[DESCRIPTION OF THE TASK] Exactly retype the opening line of the entries and every line after it, ending with the line that contains "rnd = random.Random(7)". Skip all pictures.

[THE DATA]
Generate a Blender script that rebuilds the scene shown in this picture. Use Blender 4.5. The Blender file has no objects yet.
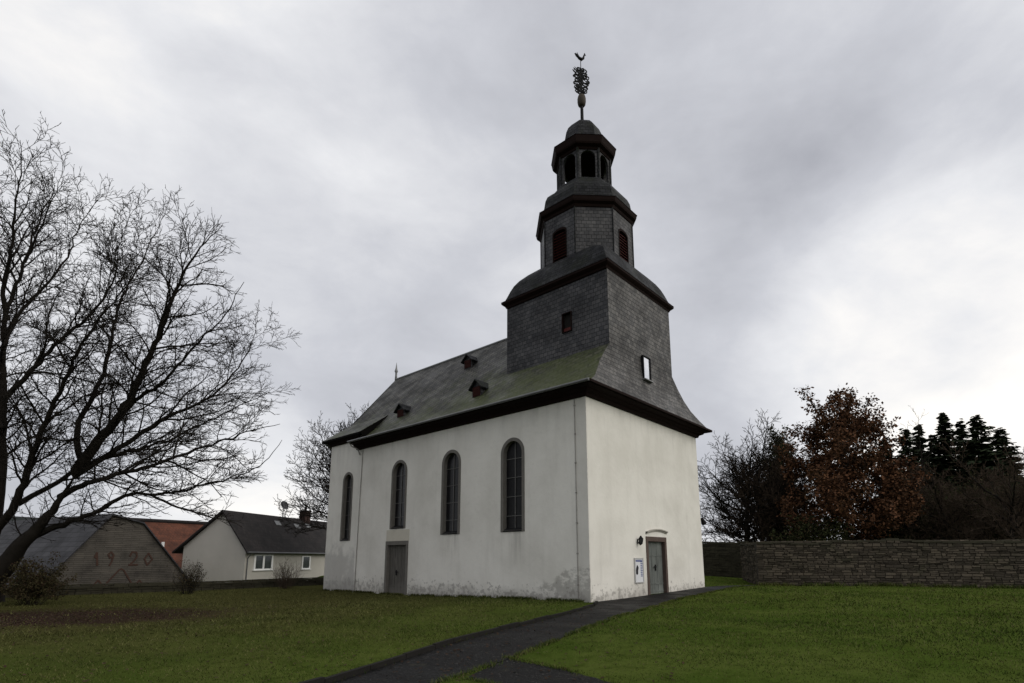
import bpy, bmesh, math, random
import numpy as np
from mathutils import Vector, Matrix
from mathutils.geometry import tessellate_polygon

S = bpy.context.scene
COL = S.collection
R = math.radians
rnd = random.Random(7)

# ------------------------------------------------------------------ camera
CAM = Vector((-16.909, -11.506, 1.6))
FW = Vector((0.72782, 0.66157, 0.18057)).normalized()
RT = Vector((0.67251, -0.74009, 0.0008)).normalized()
UP = RT.cross(FW).normalized()
FPX, CY = 540.5, 459.0
cd = bpy.data.cameras.new("Camera")
cam = bpy.data.objects.new("camera", cd)
COL.objects.link(cam)
cam.matrix_world = Matrix((
    (RT.x, UP.x, -FW.x, CAM.x), (RT.y, UP.y, -FW.y, CAM.y), (RT.z, UP.z, -FW.z, CAM.z), (0, 0, 0, 1)))
cd.sensor_fit = 'HORIZONTAL'; cd.sensor_width = 36.0
cd.lens = FPX / 1024 * 36.0
cd.shift_y = (CY - 341.5) / 1024          # the picture was taken with the lens shifted up
cd.clip_start = 0.1; cd.clip_end = 3000
S.camera = cam

def at(u, v, k):
    """point seen in the survey photo at (u, v), k metres ahead"""
    return CAM + (FW + RT * ((u - 512) / FPX) + UP * ((CY - v) / FPX)) * k

# ------------------------------------------------------------------ world, sun, exposure
SUN_TO = Vector((0.22, -0.86, 0.62)).normalized()      # bright part of the cloud cover, right of the camera
sun_el = math.asin(SUN_TO.z); sun_az = math.atan2(SUN_TO.x, SUN_TO.y)
w = bpy.data.worlds.new("World"); S.world = w; w.use_nodes = True
nt = w.node_tree; nt.nodes.clear()
def wn(t, **kw):
    n = nt.nodes.new(t)
    for k_, v_ in kw.items(): setattr(n, k_, v_)
    return n
out = wn('ShaderNodeOutputWorld'); bg = wn('ShaderNodeBackground')
bg.inputs[1].default_value = 0.1
sky = wn('ShaderNodeTexSky', sky_type='NISHITA', sun_disc=False)
sky.sun_elevation = sun_el; sky.sun_rotation = sun_az
tc = wn('ShaderNodeTexCoord')
sep = wn('ShaderNodeSeparateXYZ'); nt.links.new(tc.outputs['Generated'], sep.inputs[0])
def wmath(op, a, b=None, c=None, clamp=False):
    n = wn('ShaderNodeMath', operation=op, use_clamp=clamp)
    for i, q in enumerate((a, b, c)):
        if q is None: continue
        if isinstance(q, (int, float)): n.inputs[i].default_value = q
        else: nt.links.new(q, n.inputs[i])
    return n.outputs[0]
zc = wmath('ADD', wmath('MAXIMUM', sep.outputs[2], 0.0), 0.22)
cx_ = wmath('DIVIDE', sep.outputs[0], zc); cy_ = wmath('DIVIDE', sep.outputs[1], zc)
cmb = wn('ShaderNodeCombineXYZ'); nt.links.new(cx_, cmb.inputs[0]); nt.links.new(cy_, cmb.inputs[1])
dome = wn('ShaderNodeVectorMath', operation='MULTIPLY'); nt.links.new(tc.outputs['Generated'], dome.inputs[0]); dome.inputs[1].default_value = (2.0, 2.0, 3.9)
cmix = wn('ShaderNodeMixRGB'); cmix.inputs[0].default_value = .80
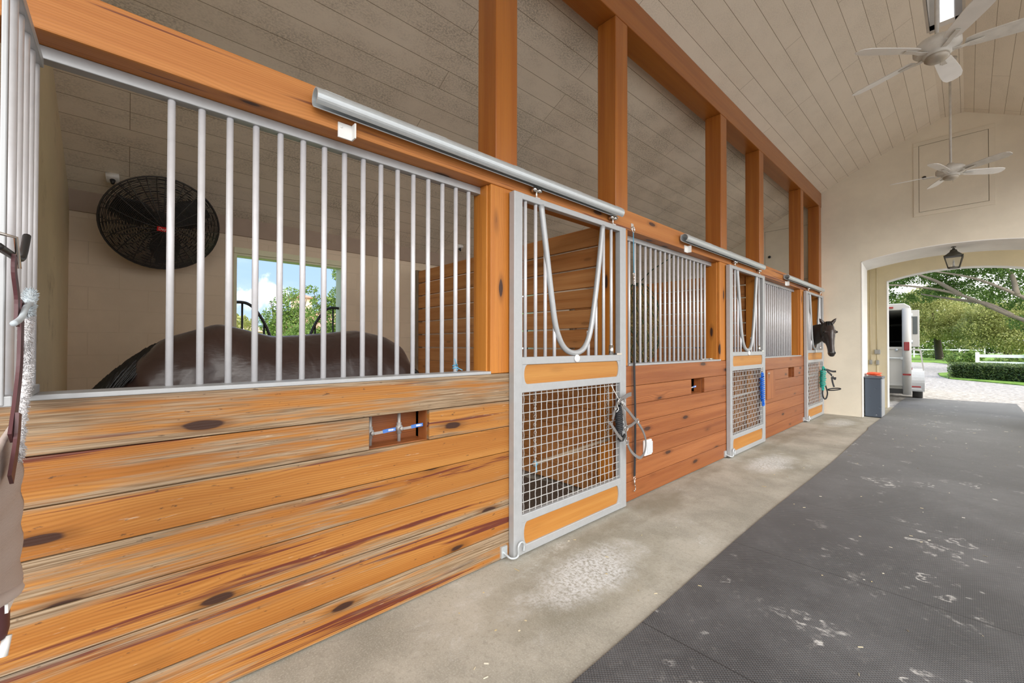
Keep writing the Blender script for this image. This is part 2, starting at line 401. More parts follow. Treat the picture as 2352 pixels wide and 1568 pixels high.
struct(cup.build('cupola_wall', plain('grey cream paint', (.5, .46, .4), .7)))
struct(B(-.225, -.215, YC1 + .02, YC1 + .04, 5.31, 5.95).box(-.095, -.085, YC1 + .02, YC1 + .04, 5.31, 5.95).build('window_2', WHITEP))

def arch_wall(y0, y1, x0, x1, top, ax0, ax1, az, nseg=28, bottom=0, dz=0):
    """wall in the XZ plane with an arched opening; top(x), az(x) give heights"""
    mb = MB(); xs = [ax0 + (ax1 - ax0) * i / nseg for i in range(nseg + 1)]
    def col(xa, xb, za, zb):
        ta, tb = top(xa), top(xb)
        d_ = dz if za > .1 else 0
        vs = [(xa, y0, za), (xb, y0, zb), (xb, y0, tb), (xa, y0, ta), (xa, y1, za - d_), (xb, y1, zb - d_), (xb, y1, tb), (xa, y1, ta)]
        mb.add(vs, [(0, 1, 2, 3), (7, 6, 5, 4), (3, 2, 6, 7)])
        return vs
    def side(xa, xb):
        n = max(1, int((xb - xa) / .7)); brk = sorted(set([xa, xb] + [q for q in (-.305, -.025) if xa < q < xb]))
        for p, q in zip(brk, brk[1:]): col(p, q, bottom, bottom)
    side(x0, ax0); side(ax1, x1)
    for a, b in zip(xs, xs[1:]): col(a, b, az(a), az(b))
    return mb, xs
def az1(x): return 2.972 + .148 * (1 - ((x - CX) / 1.218) ** 2)
def az2(x): return 2.79 + .165 * (1 - ((x - CX) / 1.05) ** 2)
mb, xs = arch_wall(YE, YE + .6, XB, 3.4, lambda x: cz(x) + .025, CX - 1.218, CX + 1.218, az1, dz=.085); struct(mb.build('wall_end', WALLC))
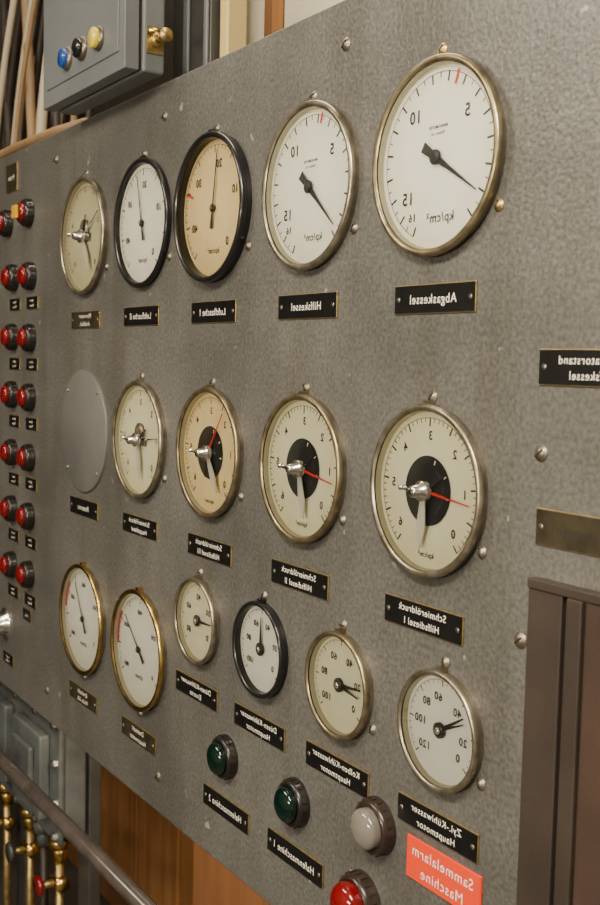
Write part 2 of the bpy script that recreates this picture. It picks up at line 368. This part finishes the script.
# ------------------------------------------------------------------ engraved labels
def label(x,z,lines,w=.114,h=.0268,body='labelblack',edge='brassdull',ink='engrave',name='engraved_label',size=None,screws=True,mw=.72):
    e=empty(name,x,z); b=MB()
    b.box(-w/2,w/2,-.0018,0,-h/2,h/2,edge); b.make('brass_edge',e,bevel=.0005)
    b=MB(); q=.0009
    b.box(-w/2+q,w/2-q,-.0024,-.0017,-h/2+q,h/2-q,body); b.make('plate',e)
    t=MB(); n=len(lines); sz=size or (.0122 if n==1 else .0097)
    for i,s in enumerate(lines):
        t.text(s,0,((n-1)/2-i)*sz*1.25,sz,-.0026,ink,maxw=w*mw,bold=.0)
    t.make('lettering',e)
    if screws:
        s=MB()
        for sx in (-1,1):
            s.lathe([(.0026,-.002),(.0024,-.0028),(.0001,-.0033)],'nickeldull',14,(sx*(w/2-.0065),0))
            s.bar(.6,-.0022,.0022,.0004,.0004,-.0034,'dark',(sx*(w/2-.0065),0),.001)
        s.make('label_screws',e)
    return e
label(-.698,.0768,['Abgaskessel'])
label(-.902,.0763,['Hilfskessel'])
label(-1.106,.0757,['Luftflasche I'])
label(-1.311,.0757,['Luftflasche II'])
label(-1.510,.0745,['Manometer','Anlaßluft'],body='labelbrown')
label(-.6915,-.2242,['Schmieröldruck','Hilfsdiesel I'])
label(-.8956,-.2253,['Schmieröldruck','Hilfsdiesel II'])
label(-1.096,-.2254,['Schmieröldruck','Hilfsdiesel III'])
label(-1.296,-.2253,['Schmieröldruck','Hauptdiesel'])
label(-1.498,-.2252,['Reserve'])
label(-1.483,-.5305,['Drehzahl','Welle Stb.'],body='labelbrown')
label(-1.281,-.5290,['Drehzahl','Hauptmotor'],body='labelbrown')
label(-1.117,-.4150,['Düsen-Kühlwasser','Eintritt'])
label(-.9655,-.4155,['Düsen-Kühlwasser','Hauptmotor'])
label(-.8136,-.4135,['Kolben-Kühlwasser','Hauptmotor'],mw=.78)
label(-.6580,-.4140,['Zyl.-Kühlwasser','Hauptmotor'],mw=.78)
label(-1.034,-.5424,['Hafenmaschine 2'])
label(-.8828,-.5403,['Hafenmaschine 1'])
label(-.6466,-.4575,['Sammelalarm','Maschine'],w=.104,h=.041,body='labelred',edge='labelred',ink='whiteprint',name='alarm_sign',size=.0145,screws=False,mw=.88)
label(-.5105,.0155,['Generatorstand','Hilfskessel'],h=.029)
label(-.504,-.1160,['Sicherungen'],h=.030,body='labelbrown',ink='ink')

# ------------------------------------------------------------------ indicator lamps
def lamp(name,x,z,lens,r=.0255,lr=.0185,depth=.012,dome=.012,col='bakelite'):
    e=empty(name,x,z); b=MB()
    b.lathe([(r*1.04,0),(r*1.04,-.0025),(r,-.004),(r*.98,-depth*.75),(r*.9,-depth),(lr*1.08,-depth*1.04),(lr*1.0,-depth*.9)],col,40)
    for i in range(20):
        a=2*PI*i/20; b.bar(a,r*.97,r*1.03,.0008,.0008,-depth*.7,col,t=depth*.5)
    b.make('collar',e)
    b=MB(); pr=[(lr,-depth*.8),(lr,-depth-dome*.35)]
    for i in range(1,8):
        a=i/8*PI/2; pr.append((lr*math.cos(a),-depth-dome*.35-dome*.65*math.sin(a)))
    pr.append((.0001,-depth-dome)); b.lathe(pr,lens,32); b.make('lens',e)
    return e
lamp('green_indicator_lamp',-1.036,-.477,'lensgreen',.0262,.0192)
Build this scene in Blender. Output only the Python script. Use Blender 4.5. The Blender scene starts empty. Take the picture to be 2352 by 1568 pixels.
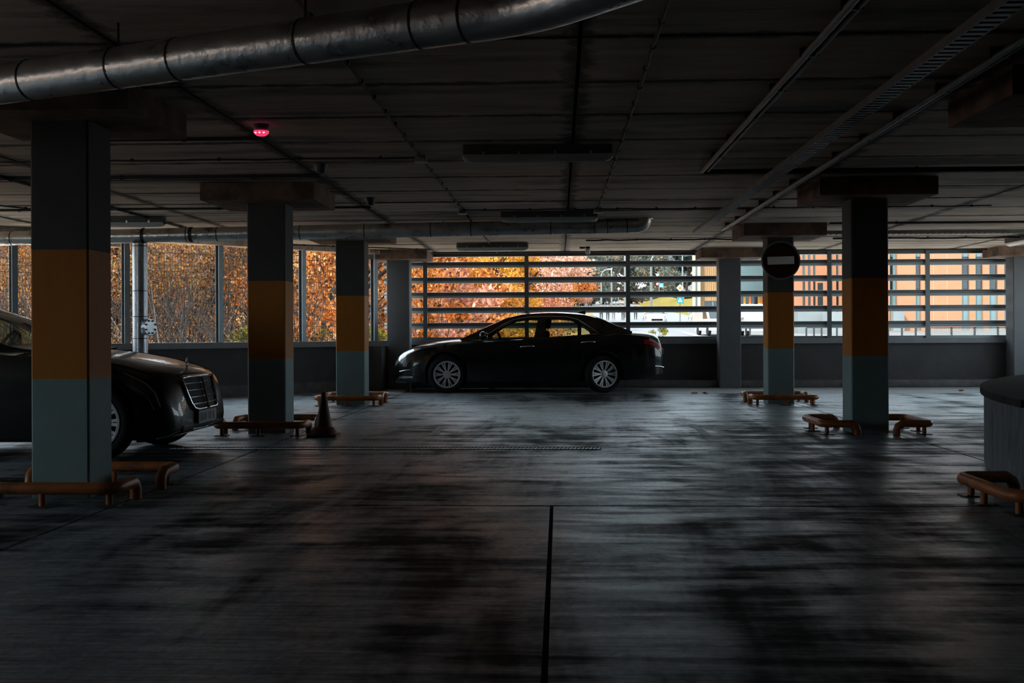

[OUTPUT OF THE EXERCISE]
Generate a Blender script that rebuilds the scene shown in this picture. Use Blender 4.5. The Blender file has no objects yet.
import bpy, bmesh, math, random
import numpy as np
from mathutils import Vector, Matrix
from mathutils.geometry import tessellate_polygon

S = bpy.context.scene
COL = S.collection
R = math.radians
rnd = random.Random(7)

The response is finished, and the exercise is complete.